Fixed Lighting - 10W Tungsten to LED Swap

The bulb in my microscope burnt out a couple of nights ago. It’s listed on their website for $10. I checked around on other sites and found similar items for $8.99. It seemed a bit pricey for a bulb that only lasts maybe 20 hours, so I tried to retrofit it with an LED using parts that I already had on hand.

Here are the parts that I chose to use along with the etched boards. The LED is a 6V Bridgelux with a 3000K color temp. I’ve had it for a few years and finally found a project to use it in. A 100uF tantalum was the largest value SMT capacitor that I could find in my parts bin. I was a bit hesitant to use it for filtering, but decided to go ahead with it anyways. More on that in a second. :wink:

I wanted the boards to be stacked on top each other with the bulb base at the bottom. Then it would all be held together with epoxy.

After it was all soldered together, I did a quick test on the bench with a 12V isolation transformer. I wish I took a photo of it, but once I flipped the switch the LED blinked and then suddenly the tantalum cap failed in spectacular fashion. It was so hot that it de-soldered itself from the board. The chard remains fell onto the plastic table below the microscope. I watched as the glowing red capacitor melted its way into the plastic.

When I initially tested this circuit on the bench with a breadboard, I was using a through-hole 100uF aluminum electrolytic capacitor. I imagine the ripple is what killed the tantalum. The ESR of this model wasn’t particularly low at 150 milliohm.

The design had to be changed a bit and this time I chose to squeeze on a 220uF electrolytic capacitor. When I went to change out the wires on the LED, I must have heated the board too much, or too many times and the positive contact pad lifted off the MCPCB. I tried to hold it down with epoxy with no luck. The LED had to be scrapped and a high CRI Nichia took its place.

Here’s a photo of the bulb holder and the tube that focuses and directs the light.

And finally, the finished light.

I plan to go back and adjust the current a bit now that a different LED is being used. It’s currently being driven at 100mA. With that small, thin MCPCB I can probably get away with 150 or 200 mA.

Nice, I think the Nichia has a much more useful colour temperature than the Bridgelux for most applications (even apart from the CRI) :-)

It might not be that hard to mount the led-board on a piece of aluminium that touches the side of the housing to improve the heatsinking a bit. But perhaps the 200mA is good enough and then you will not need it.

Very nice microscope by the way, looks very very useful :-)

Thanks, a 20mm star board should fit nicely into the tube.
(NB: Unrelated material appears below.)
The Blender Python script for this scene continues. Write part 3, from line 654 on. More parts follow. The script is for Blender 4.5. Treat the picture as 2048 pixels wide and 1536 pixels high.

I’ll have to dig through some boxes and see if I have one with this footprint or maybe even glue a different one to back of this 16mm board with some thermal epoxy.

And I think you’re right. The Nichia is a much nicer LED.

Moar scope pictures! Here are the 2 in our shop. Make small things big! (Sorry for the blurry cam)

nice job! I’d love to upgrade all the scopes in our lab to LED, especially the metal halide mercury burner (to generate UV) which takes $400 2000h bulbs. The current big thing in microscopes is LED lighting, as you can be very precise with the wavelengths (eliminating excitation filters) and they can be switched on and off at will and at speed. It’s exciting stuff, even if they’re a little late to the party :slight_smile:

Nice scopes, is the one on the right a Keyence? I have its competitor, the HiRox KH7700 at work. The depth of field is outstanding.

Good choice though on using the high CRI LED, I think you would have found the colors shown with the Bridgelux to be rather flat.

What circuitry did you use to convert the incoming AC to ??v DC to power the driver?